The allegations themselves were not unusual. They're typical of the charges that are leveled in the hundreds of shareholder suits brought against U.S. public companies each year. In the vast majority of the cases, however, the dispute is settled, claimants are paid off under the company's insurance policy, and everyone moves forward.

Frendt was not so fortunate. He had founded K.G. Marx as a supplier of food, bulk paper, and janitorial supplies in 1980 but had switched to selling party goods such as paper plates and crepe paper and renting items like china and tents for weddings and other occasions.

By the time of the IPO, sales were closing in on $6 million, and the company had shown a profit for all but two of its years. Money raised in the IPO, as spelled out in the offering circular, was to be used to finance inventory and fixtures for two new stores and to fund a sewer line and laundry facility for the rental division, with the balance going to augment working capital.

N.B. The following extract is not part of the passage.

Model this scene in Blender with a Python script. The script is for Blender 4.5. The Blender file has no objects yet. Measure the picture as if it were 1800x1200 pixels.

How the money actually was spent is in dispute. At least some of it presumably was spent as advertised, because the company did indeed open two new stores. But the plaintiffs allege that Frendt and the three other K.G. Marx directors spent money inappropriately, using some to pay off loans from Bank One Columbus to expunge a lien on Frendt's house. "All allegations in the lawsuit are incorrect," Frendt retorts.

As the company struggled against competition from discounters that opened stores near K.G. Marx's outlets, it lost $227,000 in 1995. With its line of credit gone--Frendt says he still doesn't know why, and Bank One won't comment--there was no way to raise cash for operations. Frendt began liquidating stores, finally closing the last three in mid-July as he entered Chapter 7 bankruptcy.

Now 45-year-old Frendt is out $140,000 in legal and other professional fees, and the litigation against him grinds on. He says he offered to settle before the point of no return was reached but was rebuffed. Neither side will say why. Even if the plaintiffs win, it's unclear whether they will see any money, because unlike most public companies, K.G. Marx didn't have directors' and officers' insurance.

 

VI. Answer the following questions:

1. What were the causes of company’s ‘death’?

2. What were the grounds for filing a complaint?

3. What were the wrong actions and mistakes of the company’s president?

4. What actions could company undertake to prevent the situation?

5. What will happen if the plaintiffs win?